Sarah Hazell (photo by Sara Cornthwaite)

PhD student Sarah Hazell recognized with 2024 Governor General’s Innovation Award

Sarah Hazell, a PhD student in the department of anthropology in the Faculty of Arts & Science, has received a 2024 Governor General’s Innovation Award.

Launched in 2016, the annual awards celebrate exceptional Canadian individuals, teams and organizations for their excellence in innovation and their contributions in helping to shape our future and positively impact our quality of life.

Hazell was recognized for her contributions to the Canadian Archaeological Association Working Group on Unmarked Graves (CAAWGUG), which developed resources pertaining to the search for missing Indigenous children and unmarked burials associated with residential schools in Canada.

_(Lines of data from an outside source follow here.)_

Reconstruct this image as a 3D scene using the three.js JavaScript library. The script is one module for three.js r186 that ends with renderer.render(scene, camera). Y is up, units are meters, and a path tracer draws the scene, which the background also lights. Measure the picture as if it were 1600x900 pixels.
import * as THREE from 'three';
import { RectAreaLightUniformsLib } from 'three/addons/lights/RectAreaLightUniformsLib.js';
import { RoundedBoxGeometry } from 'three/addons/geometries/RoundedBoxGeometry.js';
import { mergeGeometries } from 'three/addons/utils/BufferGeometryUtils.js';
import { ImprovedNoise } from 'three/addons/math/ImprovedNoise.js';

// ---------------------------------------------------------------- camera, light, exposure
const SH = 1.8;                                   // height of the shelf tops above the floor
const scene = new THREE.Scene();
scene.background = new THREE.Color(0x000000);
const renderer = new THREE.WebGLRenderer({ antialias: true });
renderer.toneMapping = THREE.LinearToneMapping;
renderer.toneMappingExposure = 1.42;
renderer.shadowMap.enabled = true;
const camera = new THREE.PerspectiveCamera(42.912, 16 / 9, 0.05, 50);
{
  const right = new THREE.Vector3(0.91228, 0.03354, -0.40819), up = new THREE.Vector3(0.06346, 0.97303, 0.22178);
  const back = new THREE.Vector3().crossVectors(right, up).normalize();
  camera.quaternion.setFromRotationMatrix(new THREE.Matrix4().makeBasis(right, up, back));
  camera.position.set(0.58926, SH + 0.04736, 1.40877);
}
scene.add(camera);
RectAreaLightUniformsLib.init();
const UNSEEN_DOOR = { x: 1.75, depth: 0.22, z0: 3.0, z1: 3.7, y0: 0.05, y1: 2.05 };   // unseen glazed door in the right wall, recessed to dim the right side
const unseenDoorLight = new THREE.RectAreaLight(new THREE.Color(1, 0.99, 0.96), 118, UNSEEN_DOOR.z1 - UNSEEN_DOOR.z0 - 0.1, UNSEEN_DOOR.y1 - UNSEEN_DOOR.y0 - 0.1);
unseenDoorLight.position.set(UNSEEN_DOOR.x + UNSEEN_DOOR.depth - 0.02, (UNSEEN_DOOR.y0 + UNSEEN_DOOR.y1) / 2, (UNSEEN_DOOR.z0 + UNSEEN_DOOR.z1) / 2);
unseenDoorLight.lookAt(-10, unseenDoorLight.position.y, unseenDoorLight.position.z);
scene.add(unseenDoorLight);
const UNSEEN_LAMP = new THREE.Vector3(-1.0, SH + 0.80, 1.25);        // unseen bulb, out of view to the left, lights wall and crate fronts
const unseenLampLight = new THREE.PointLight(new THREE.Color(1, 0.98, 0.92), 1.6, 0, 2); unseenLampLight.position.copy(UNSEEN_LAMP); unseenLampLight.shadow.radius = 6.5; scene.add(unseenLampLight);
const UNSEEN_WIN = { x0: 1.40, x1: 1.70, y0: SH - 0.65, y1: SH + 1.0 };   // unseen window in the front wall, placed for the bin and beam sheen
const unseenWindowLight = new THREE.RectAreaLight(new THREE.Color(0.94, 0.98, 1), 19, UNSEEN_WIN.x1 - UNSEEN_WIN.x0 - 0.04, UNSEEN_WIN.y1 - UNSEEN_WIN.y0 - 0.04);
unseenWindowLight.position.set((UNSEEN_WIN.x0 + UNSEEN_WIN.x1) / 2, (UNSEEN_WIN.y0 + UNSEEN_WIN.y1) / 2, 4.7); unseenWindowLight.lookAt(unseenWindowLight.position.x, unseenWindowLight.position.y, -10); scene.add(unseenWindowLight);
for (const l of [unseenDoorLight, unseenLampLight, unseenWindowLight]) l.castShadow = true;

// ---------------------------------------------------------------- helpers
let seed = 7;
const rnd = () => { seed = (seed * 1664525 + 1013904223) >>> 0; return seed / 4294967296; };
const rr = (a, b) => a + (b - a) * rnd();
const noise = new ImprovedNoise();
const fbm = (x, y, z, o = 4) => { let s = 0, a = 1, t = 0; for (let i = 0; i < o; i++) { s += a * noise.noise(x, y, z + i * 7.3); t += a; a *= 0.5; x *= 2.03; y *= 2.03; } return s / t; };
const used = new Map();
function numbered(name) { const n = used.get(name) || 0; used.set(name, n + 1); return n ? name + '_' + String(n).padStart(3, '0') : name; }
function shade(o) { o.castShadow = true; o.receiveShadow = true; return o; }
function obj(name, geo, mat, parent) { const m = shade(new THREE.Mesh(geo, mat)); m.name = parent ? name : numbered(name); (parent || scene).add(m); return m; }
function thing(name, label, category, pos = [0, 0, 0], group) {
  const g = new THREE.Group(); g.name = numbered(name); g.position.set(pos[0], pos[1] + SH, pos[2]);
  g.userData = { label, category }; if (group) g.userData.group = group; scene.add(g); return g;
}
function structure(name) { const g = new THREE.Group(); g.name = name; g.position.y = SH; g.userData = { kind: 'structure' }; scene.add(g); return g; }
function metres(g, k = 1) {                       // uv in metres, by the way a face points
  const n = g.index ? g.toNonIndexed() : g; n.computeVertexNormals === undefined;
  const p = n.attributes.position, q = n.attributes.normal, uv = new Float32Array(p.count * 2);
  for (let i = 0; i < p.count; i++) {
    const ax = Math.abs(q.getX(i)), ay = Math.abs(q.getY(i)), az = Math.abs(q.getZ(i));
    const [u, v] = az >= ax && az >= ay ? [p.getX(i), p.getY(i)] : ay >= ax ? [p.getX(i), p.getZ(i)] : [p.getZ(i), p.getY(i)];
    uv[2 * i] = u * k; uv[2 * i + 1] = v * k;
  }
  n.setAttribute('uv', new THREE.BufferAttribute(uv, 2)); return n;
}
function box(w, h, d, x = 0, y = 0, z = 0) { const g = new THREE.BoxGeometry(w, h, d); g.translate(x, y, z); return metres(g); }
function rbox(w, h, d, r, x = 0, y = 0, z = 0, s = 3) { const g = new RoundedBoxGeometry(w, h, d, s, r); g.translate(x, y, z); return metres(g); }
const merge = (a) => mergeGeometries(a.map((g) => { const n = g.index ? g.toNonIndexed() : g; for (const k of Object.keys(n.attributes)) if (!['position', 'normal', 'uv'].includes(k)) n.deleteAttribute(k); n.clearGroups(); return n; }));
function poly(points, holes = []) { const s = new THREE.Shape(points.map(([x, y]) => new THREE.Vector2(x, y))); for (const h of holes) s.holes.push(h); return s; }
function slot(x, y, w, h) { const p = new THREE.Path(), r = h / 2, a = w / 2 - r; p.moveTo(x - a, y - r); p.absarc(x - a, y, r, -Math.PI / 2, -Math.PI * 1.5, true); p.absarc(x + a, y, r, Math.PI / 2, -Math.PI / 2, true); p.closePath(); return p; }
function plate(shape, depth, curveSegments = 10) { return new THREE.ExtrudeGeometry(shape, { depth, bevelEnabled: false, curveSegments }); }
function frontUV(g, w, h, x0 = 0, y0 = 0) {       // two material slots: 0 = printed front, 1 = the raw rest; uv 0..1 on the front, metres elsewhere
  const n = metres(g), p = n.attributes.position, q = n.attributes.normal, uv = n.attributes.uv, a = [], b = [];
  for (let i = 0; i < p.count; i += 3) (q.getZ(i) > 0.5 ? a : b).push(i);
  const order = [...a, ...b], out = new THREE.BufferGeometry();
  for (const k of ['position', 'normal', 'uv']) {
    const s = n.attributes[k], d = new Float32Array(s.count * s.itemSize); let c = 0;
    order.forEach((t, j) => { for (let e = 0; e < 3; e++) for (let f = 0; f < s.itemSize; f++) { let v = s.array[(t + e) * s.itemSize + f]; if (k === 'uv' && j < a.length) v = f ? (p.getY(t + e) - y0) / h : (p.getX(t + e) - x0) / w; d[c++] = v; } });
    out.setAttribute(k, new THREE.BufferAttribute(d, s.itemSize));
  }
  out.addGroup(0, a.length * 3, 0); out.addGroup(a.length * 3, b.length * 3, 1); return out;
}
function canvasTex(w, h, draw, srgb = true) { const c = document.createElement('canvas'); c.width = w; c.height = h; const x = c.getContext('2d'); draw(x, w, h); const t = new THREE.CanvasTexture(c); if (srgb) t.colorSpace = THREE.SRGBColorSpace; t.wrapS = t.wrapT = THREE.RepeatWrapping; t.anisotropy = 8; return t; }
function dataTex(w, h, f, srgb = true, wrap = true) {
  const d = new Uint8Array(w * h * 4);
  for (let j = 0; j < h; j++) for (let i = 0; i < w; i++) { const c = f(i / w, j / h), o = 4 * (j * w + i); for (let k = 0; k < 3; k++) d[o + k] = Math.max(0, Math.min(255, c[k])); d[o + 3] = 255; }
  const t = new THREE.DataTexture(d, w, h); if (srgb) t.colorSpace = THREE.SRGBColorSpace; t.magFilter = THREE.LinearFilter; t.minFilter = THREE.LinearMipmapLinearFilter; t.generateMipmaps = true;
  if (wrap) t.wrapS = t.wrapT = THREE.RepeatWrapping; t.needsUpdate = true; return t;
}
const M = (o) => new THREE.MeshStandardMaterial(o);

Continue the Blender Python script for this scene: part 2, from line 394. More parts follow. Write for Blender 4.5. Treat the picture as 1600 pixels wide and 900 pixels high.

The working group was nominated for the honour by the Social Sciences and Humanities Research Council (SSHRC).

A member of Nipissing First Nation, Hazell is an award-winning archaeologist and anthropologist with over 25 years of experience working in the Middle East, the Canadian Arctic, Alaska and northern Ontario. She has played a central role in building archaeological capacity in Indigenous communities, with the aim of achieving equity in the domains of research, legislation and industry.

“The significance of this award, hopefully, will bring more attention to the difficult work that communities are engaged in to bring their children home,” Hazell said. “Our working group continues to develop training resources so that communities can ultimately undertake all aspects of the work themselves.”